#### The task:
Extract from the entries below, exactly as given, only the lines from the line containing "Reconstruct this image" to the line containing "above the ground", both lines included.

#### Available records:
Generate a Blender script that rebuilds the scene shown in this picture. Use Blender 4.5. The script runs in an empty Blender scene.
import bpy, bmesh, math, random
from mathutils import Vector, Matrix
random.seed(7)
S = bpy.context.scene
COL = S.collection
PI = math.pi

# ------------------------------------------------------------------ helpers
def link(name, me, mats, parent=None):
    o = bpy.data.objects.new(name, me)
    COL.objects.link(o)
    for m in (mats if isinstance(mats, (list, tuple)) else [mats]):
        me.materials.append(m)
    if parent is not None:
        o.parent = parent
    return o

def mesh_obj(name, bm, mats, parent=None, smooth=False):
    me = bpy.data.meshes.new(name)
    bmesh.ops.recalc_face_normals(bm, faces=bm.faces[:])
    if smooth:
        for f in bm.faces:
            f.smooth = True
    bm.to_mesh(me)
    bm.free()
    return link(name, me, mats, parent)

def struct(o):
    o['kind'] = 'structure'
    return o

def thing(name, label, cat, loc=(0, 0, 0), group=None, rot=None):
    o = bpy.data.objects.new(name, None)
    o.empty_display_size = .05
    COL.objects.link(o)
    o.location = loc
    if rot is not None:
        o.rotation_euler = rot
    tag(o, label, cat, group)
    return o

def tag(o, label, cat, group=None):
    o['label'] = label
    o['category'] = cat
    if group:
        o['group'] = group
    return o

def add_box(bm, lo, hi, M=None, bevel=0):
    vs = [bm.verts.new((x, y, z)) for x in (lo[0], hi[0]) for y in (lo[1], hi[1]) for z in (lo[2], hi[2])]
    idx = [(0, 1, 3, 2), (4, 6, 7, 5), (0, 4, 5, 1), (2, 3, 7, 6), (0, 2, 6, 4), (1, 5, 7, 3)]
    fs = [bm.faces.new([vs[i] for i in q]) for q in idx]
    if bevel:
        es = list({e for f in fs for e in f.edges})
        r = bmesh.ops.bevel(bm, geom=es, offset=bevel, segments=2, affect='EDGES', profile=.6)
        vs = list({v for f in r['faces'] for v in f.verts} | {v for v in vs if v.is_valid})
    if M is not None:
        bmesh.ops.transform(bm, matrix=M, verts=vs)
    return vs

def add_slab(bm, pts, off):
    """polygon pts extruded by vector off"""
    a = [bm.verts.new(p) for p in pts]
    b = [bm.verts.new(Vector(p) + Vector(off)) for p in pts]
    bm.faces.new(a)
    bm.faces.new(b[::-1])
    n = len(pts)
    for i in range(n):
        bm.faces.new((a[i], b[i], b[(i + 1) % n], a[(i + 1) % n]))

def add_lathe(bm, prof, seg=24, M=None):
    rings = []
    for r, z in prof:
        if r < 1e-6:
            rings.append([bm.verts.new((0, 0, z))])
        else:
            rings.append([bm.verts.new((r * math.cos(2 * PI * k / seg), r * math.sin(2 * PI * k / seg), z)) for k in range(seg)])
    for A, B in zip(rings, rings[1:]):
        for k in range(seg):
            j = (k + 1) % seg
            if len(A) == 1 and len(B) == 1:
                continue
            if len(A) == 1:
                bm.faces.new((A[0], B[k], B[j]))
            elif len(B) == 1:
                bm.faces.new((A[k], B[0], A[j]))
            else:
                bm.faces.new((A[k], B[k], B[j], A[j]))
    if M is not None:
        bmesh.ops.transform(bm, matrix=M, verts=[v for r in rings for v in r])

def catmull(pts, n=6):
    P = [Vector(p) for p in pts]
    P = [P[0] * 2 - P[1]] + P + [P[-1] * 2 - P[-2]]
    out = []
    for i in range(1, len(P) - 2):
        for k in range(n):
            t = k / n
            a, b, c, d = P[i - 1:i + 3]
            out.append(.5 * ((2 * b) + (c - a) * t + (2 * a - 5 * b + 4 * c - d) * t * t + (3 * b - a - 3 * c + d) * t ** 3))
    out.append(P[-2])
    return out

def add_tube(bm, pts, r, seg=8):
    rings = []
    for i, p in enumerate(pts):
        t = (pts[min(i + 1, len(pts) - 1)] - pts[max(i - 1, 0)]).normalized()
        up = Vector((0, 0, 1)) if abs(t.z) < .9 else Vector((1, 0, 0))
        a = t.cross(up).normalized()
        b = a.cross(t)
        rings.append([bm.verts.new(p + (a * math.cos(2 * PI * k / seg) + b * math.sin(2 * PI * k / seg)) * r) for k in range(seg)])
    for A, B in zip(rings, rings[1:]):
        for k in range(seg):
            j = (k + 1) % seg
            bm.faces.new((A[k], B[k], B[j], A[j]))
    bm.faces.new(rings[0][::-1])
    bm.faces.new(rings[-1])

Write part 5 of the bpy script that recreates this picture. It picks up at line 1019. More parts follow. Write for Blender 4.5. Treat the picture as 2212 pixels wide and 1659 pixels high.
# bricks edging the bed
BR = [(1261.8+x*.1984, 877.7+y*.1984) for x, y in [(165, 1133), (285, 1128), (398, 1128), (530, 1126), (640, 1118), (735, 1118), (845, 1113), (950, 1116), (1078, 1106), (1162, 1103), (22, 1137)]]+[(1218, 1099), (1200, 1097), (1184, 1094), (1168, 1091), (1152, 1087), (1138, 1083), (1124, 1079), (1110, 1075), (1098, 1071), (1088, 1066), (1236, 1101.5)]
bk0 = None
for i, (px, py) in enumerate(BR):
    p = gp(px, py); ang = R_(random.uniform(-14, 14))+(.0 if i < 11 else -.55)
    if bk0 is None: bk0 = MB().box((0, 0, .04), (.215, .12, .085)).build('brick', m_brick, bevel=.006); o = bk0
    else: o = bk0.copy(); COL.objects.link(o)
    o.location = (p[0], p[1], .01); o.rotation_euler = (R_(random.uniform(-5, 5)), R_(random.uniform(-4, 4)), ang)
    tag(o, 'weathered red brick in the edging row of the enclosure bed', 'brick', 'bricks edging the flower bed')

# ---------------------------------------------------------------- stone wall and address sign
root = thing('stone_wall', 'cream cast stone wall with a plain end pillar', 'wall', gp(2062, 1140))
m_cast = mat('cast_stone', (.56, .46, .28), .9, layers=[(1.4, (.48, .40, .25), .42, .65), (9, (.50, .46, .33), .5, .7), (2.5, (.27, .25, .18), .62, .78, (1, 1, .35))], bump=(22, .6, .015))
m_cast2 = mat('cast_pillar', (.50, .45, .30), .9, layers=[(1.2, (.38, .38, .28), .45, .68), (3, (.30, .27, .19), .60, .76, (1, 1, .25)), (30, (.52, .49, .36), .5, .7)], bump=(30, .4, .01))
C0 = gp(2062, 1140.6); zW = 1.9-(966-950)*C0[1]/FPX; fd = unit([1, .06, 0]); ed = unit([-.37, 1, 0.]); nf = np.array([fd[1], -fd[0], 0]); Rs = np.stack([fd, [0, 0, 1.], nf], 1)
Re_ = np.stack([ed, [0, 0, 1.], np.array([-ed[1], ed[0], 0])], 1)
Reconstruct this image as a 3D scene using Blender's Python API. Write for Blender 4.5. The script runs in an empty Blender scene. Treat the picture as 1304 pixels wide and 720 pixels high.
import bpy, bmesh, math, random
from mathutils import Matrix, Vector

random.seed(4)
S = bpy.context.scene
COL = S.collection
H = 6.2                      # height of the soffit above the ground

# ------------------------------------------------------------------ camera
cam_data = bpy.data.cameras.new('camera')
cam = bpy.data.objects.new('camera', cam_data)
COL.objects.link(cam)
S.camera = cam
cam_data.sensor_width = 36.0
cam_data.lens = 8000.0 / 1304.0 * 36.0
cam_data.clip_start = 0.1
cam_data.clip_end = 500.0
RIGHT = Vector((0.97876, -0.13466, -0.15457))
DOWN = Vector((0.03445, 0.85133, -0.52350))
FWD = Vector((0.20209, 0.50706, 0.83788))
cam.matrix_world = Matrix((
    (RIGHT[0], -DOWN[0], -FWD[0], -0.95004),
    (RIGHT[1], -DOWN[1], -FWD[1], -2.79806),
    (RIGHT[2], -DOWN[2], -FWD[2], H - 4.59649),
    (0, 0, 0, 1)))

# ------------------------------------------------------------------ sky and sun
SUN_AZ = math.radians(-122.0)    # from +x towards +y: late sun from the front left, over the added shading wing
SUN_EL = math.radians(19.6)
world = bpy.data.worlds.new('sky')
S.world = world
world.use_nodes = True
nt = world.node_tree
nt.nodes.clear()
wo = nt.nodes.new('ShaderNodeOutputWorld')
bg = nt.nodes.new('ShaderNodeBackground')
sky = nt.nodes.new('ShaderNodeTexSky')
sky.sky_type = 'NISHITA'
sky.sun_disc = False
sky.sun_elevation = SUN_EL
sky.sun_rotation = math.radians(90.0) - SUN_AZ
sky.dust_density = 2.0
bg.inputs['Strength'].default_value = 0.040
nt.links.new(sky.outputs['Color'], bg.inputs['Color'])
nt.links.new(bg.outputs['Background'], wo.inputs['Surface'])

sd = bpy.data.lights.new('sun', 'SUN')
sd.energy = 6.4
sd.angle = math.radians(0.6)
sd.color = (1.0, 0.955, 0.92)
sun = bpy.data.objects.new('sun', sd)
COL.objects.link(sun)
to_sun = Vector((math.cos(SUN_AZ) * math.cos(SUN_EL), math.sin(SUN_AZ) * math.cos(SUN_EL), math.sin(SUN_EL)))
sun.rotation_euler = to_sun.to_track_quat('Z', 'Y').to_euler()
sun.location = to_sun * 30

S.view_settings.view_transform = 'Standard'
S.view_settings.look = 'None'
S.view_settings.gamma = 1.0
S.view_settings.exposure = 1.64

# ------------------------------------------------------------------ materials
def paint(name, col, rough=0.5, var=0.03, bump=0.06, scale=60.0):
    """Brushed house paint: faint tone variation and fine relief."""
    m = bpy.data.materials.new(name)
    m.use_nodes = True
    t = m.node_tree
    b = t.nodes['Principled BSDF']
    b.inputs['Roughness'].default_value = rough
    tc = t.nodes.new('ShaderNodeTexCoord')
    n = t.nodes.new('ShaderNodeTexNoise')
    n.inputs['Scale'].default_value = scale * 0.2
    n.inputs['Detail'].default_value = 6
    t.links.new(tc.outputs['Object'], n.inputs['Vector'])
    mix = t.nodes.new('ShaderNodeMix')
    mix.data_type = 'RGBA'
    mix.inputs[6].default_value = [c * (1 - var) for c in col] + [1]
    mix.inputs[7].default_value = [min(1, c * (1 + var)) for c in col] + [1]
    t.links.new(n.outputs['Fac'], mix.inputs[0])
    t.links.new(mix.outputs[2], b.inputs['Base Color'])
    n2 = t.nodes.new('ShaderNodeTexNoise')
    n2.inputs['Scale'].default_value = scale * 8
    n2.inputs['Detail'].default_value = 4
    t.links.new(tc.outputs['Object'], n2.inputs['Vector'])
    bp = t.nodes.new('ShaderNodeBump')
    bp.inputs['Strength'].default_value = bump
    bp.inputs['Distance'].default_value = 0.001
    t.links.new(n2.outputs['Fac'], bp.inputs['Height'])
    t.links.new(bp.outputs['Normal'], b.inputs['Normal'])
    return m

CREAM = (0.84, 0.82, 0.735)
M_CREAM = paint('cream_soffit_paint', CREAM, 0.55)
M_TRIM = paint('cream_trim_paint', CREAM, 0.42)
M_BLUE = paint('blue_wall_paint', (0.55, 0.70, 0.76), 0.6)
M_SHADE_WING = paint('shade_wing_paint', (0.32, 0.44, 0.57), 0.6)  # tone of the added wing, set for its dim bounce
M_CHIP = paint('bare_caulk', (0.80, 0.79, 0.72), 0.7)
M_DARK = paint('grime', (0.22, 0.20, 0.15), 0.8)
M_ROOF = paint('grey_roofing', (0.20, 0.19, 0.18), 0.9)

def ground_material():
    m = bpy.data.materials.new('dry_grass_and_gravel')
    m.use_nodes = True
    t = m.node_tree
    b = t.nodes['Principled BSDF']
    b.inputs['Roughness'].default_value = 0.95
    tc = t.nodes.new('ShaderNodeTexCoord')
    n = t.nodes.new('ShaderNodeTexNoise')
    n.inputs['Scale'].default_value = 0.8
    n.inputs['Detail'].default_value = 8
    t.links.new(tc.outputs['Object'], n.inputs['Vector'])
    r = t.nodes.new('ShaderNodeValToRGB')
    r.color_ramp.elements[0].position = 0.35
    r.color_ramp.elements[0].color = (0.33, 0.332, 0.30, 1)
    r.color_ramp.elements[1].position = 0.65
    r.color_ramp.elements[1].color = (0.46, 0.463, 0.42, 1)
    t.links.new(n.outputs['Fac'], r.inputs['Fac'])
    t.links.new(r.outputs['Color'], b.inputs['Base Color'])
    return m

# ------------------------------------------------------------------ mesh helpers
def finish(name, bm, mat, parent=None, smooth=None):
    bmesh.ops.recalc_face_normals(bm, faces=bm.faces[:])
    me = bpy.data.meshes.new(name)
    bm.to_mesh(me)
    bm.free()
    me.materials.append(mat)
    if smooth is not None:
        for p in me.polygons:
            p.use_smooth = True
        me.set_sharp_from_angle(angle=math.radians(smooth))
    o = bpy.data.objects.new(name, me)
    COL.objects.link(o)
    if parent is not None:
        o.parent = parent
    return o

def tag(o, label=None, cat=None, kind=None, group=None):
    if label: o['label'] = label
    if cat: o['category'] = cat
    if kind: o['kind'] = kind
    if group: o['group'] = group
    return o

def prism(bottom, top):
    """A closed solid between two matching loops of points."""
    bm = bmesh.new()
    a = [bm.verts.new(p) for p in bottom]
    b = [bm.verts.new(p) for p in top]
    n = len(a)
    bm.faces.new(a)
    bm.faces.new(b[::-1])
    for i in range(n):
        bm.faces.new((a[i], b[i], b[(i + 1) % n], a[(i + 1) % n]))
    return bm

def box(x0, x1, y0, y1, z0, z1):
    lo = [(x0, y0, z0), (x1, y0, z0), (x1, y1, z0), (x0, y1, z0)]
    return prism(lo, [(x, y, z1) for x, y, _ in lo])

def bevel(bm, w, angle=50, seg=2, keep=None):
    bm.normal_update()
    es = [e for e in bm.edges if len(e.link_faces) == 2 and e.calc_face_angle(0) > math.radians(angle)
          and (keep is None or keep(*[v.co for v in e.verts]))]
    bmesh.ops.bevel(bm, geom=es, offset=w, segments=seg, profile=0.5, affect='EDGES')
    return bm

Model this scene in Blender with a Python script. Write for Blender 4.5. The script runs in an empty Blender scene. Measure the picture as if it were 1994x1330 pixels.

#### Final result:
Reconstruct this image as a 3D scene using Blender's Python API. Write for Blender 4.5. The script runs in an empty Blender scene. Treat the picture as 1304 pixels wide and 720 pixels high.
import bpy, bmesh, math, random
from mathutils import Matrix, Vector

random.seed(4)
S = bpy.context.scene
COL = S.collection
H = 6.2                      # height of the soffit above the ground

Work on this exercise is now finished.